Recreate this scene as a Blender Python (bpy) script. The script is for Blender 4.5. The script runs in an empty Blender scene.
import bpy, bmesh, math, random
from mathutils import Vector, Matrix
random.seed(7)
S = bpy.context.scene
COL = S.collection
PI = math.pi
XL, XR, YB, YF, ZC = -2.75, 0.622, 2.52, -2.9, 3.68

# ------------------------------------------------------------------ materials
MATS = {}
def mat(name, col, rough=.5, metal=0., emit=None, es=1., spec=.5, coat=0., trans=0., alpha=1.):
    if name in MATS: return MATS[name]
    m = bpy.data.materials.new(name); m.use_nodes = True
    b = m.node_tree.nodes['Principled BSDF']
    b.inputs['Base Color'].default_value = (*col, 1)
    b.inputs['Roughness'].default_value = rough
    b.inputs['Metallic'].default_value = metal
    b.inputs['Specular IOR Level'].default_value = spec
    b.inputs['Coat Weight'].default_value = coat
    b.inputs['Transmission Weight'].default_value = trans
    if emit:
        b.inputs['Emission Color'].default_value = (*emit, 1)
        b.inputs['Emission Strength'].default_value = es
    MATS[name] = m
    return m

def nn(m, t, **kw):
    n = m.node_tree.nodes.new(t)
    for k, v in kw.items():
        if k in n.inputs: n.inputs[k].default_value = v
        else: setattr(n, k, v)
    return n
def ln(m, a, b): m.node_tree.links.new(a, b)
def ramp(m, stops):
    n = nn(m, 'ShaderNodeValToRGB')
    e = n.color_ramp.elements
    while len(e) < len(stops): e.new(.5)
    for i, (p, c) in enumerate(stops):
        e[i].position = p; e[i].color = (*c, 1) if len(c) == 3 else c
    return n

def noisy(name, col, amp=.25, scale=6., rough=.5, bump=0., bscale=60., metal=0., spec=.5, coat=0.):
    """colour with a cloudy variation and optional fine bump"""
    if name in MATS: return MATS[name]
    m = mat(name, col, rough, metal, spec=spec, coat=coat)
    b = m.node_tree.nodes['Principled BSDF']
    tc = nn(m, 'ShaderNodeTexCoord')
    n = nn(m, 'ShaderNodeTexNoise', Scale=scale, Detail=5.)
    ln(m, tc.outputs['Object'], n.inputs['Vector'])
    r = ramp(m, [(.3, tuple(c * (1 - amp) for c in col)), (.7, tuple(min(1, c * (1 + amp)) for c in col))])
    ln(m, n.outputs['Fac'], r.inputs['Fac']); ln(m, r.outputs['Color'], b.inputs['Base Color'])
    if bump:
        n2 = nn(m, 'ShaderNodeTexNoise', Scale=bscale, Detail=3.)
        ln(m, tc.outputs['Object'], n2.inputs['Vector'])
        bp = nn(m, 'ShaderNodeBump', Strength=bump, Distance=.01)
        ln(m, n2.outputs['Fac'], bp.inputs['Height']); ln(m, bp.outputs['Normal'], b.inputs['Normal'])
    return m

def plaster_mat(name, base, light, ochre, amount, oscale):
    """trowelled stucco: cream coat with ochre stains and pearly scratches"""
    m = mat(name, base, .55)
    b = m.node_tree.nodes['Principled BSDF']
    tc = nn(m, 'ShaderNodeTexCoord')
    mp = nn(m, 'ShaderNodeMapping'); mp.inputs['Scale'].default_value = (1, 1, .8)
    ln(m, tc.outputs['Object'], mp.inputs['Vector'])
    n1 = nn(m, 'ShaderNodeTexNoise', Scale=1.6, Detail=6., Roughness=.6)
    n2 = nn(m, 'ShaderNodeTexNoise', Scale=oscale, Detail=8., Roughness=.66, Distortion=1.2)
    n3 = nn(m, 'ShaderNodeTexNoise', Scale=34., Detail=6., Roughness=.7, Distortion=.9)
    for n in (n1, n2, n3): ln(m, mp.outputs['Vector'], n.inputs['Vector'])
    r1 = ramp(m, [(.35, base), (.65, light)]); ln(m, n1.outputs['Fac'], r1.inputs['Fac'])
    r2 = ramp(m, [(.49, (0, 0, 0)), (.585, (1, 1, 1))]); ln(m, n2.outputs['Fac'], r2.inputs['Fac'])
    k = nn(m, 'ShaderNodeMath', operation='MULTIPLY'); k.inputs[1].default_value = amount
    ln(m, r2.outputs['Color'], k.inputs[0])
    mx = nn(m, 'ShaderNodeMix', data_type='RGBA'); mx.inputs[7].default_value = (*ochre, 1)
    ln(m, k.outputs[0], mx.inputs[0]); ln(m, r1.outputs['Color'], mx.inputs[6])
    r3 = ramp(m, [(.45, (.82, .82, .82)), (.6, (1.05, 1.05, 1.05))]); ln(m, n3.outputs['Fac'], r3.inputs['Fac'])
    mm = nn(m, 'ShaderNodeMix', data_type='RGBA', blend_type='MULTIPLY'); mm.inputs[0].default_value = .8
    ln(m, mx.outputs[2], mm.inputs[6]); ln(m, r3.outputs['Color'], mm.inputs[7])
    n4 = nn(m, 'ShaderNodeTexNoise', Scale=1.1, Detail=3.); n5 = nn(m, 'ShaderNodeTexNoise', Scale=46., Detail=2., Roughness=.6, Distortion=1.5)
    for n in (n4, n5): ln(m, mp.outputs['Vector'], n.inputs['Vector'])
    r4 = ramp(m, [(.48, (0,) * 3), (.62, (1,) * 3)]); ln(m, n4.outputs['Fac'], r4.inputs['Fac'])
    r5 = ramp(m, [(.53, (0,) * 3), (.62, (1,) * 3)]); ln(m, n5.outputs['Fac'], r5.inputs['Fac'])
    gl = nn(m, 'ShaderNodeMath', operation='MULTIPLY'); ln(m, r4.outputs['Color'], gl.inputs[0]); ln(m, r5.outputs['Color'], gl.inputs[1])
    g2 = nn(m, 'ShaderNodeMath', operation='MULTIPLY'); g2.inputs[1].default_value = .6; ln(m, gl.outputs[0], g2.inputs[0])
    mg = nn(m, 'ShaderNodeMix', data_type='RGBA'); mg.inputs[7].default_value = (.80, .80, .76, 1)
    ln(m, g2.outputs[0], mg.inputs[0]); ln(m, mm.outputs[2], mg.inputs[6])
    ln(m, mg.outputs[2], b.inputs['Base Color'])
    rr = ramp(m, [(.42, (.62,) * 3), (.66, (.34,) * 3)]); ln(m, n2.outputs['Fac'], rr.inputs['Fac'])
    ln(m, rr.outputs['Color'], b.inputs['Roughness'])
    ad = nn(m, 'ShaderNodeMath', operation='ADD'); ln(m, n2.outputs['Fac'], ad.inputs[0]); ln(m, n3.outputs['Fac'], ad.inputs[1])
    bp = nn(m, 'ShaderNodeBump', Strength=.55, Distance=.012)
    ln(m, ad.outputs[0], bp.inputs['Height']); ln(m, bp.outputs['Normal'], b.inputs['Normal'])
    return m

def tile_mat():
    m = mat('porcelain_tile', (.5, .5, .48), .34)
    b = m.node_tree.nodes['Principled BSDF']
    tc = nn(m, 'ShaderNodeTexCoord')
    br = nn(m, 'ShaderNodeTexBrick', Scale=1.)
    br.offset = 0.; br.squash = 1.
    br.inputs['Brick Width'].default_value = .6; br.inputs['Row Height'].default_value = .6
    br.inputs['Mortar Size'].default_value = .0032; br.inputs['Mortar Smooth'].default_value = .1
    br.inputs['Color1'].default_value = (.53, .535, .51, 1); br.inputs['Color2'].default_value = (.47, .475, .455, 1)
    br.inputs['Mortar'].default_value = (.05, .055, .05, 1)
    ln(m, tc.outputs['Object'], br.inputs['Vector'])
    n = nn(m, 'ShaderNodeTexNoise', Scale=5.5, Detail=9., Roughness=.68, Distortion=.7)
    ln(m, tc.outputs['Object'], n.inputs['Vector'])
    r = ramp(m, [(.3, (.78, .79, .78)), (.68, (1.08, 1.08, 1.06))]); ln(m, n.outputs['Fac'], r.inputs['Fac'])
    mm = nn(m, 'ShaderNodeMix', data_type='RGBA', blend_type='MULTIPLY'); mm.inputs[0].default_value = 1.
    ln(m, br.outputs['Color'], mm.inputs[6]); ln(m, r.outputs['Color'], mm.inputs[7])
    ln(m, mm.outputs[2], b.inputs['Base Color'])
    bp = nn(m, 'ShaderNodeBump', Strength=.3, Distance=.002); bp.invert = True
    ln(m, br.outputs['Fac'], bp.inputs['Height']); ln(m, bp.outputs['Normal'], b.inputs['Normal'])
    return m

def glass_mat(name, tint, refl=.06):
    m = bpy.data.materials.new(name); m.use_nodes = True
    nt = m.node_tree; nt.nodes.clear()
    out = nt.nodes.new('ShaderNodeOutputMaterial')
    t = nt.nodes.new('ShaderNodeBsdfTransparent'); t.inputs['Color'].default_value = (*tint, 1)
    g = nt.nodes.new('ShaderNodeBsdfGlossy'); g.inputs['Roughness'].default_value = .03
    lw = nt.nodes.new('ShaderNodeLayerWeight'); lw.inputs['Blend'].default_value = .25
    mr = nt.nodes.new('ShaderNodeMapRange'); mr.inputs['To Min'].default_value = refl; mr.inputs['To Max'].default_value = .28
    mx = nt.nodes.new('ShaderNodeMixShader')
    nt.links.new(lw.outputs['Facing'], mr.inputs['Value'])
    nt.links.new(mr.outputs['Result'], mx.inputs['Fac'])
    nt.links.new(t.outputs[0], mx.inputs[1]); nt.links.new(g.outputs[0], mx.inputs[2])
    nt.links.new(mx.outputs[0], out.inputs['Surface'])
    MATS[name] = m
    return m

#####

#### Exercise requirements
Starting with the first line of the data above, copy each line exactly until you reach the line with "XL, XR, YB, YF, ZC"; include that line as well.

#### Response to the task
Recreate this scene as a Blender Python (bpy) script. The script is for Blender 4.5. The script runs in an empty Blender scene.
import bpy, bmesh, math, random
from mathutils import Vector, Matrix
random.seed(7)
S = bpy.context.scene
COL = S.collection
PI = math.pi
XL, XR, YB, YF, ZC = -2.75, 0.622, 2.52, -2.9, 3.68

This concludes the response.